* Start *
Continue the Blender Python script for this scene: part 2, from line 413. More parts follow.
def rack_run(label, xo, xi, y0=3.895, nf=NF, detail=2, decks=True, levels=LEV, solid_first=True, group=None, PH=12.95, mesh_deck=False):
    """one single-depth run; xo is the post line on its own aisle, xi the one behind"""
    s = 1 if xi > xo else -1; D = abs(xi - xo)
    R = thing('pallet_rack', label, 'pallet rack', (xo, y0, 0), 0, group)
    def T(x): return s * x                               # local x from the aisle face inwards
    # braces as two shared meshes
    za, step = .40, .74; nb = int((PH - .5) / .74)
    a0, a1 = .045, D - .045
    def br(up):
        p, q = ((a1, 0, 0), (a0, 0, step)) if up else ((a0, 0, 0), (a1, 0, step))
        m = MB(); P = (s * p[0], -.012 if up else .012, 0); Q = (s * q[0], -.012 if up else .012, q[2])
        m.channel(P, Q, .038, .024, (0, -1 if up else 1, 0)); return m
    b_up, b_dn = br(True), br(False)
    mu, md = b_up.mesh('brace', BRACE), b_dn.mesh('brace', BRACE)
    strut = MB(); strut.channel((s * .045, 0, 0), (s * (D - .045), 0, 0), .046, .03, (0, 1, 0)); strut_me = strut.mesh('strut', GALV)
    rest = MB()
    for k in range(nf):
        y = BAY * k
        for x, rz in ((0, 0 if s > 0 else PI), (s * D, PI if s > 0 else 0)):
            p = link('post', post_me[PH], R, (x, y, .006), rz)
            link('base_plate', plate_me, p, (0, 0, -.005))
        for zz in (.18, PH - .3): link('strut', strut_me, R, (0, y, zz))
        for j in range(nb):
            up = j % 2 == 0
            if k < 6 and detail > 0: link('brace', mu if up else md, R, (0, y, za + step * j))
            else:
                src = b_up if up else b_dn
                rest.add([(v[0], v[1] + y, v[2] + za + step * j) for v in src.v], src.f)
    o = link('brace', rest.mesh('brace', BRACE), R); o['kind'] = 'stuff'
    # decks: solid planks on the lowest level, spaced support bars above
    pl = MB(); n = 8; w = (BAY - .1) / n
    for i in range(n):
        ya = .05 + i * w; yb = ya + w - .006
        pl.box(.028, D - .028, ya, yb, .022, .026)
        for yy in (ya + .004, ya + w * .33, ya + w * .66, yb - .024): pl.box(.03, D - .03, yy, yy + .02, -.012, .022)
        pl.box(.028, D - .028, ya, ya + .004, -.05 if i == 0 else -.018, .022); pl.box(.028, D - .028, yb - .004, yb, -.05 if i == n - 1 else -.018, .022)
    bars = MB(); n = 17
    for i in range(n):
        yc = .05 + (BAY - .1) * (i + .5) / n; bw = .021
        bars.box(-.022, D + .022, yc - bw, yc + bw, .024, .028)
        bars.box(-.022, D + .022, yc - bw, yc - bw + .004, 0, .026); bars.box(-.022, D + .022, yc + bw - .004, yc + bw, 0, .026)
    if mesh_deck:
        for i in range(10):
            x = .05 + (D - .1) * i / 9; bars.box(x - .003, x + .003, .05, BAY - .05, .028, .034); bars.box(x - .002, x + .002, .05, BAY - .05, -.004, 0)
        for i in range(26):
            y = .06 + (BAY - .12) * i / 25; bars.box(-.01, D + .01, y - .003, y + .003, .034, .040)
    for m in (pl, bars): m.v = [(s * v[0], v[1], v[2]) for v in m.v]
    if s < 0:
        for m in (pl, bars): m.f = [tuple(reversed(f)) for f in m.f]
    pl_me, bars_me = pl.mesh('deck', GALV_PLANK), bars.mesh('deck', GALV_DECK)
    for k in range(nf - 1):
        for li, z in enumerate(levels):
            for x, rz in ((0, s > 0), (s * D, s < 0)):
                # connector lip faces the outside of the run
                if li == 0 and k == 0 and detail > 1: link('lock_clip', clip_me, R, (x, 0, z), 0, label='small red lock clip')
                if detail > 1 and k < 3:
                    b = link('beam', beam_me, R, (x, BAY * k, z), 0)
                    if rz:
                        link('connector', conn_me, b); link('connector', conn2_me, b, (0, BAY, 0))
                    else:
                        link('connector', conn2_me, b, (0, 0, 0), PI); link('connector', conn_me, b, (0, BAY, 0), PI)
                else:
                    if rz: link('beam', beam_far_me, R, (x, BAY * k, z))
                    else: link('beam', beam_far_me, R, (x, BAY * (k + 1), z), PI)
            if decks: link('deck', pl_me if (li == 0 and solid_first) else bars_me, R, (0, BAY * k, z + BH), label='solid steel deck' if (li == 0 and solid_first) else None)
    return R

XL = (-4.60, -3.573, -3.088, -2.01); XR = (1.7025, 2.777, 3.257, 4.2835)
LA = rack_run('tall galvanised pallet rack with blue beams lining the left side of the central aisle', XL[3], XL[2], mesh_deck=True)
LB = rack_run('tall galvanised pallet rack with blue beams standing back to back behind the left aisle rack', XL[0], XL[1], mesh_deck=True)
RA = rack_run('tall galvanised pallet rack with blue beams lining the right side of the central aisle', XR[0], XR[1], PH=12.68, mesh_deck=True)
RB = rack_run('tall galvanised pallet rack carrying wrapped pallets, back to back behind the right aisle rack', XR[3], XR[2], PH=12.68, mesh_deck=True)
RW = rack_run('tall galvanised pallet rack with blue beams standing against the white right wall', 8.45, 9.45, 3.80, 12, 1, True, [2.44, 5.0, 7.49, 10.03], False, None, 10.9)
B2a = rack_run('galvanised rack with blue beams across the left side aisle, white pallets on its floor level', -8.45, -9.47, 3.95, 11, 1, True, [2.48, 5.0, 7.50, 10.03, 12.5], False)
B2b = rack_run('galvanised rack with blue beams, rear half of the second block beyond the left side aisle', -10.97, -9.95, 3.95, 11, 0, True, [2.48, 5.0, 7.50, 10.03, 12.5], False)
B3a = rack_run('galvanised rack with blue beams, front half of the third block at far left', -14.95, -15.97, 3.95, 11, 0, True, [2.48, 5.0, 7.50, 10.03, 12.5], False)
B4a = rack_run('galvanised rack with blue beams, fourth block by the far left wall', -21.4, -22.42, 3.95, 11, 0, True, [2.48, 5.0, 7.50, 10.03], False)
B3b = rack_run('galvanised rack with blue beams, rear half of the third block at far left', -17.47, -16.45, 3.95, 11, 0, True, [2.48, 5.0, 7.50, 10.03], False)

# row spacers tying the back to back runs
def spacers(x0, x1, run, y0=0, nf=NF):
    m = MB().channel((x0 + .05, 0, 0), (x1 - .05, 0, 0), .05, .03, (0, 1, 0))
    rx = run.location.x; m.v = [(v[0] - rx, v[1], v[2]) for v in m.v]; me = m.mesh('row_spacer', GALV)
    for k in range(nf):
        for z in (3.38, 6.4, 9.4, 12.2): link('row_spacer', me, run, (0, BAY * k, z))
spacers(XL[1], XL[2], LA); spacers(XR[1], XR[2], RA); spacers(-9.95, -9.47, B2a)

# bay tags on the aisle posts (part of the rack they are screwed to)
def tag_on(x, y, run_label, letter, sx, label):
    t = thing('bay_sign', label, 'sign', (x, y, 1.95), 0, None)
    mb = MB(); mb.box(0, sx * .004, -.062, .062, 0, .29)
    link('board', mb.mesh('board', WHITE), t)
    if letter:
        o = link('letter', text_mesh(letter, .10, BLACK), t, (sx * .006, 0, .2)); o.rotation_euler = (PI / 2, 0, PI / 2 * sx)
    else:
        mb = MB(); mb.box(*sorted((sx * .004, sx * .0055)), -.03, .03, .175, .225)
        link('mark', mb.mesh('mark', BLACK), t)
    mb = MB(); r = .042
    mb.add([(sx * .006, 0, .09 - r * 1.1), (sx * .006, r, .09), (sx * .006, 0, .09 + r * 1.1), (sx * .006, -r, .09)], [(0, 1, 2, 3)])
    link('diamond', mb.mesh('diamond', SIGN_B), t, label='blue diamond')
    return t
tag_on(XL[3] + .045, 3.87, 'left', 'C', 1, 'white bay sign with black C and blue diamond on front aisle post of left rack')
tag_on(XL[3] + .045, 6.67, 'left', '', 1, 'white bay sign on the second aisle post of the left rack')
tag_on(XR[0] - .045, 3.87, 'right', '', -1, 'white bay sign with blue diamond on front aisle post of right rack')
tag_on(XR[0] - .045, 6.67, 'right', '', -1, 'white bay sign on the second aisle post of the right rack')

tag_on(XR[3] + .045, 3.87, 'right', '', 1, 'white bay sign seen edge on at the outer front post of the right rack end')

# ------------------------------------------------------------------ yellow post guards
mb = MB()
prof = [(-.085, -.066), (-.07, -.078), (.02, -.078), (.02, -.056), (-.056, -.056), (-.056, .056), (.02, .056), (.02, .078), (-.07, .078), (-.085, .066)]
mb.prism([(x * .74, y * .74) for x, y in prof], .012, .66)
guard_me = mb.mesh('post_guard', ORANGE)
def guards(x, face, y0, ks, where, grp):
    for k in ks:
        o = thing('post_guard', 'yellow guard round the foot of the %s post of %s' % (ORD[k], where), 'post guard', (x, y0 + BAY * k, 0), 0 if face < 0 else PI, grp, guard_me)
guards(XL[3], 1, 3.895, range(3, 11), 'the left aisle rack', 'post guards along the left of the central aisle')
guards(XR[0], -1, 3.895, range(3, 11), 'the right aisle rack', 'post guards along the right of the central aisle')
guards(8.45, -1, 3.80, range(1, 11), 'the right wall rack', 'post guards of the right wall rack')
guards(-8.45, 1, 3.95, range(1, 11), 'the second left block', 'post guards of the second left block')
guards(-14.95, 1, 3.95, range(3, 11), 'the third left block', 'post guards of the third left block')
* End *
• _Task details_
Search the lines above for the string "part" and copy each line that has it.

• _Expected output_
Continue the Blender Python script for this scene: part 2, from line 413. More parts follow.
# bay tags on the aisle posts (part of the rack they are screwed to)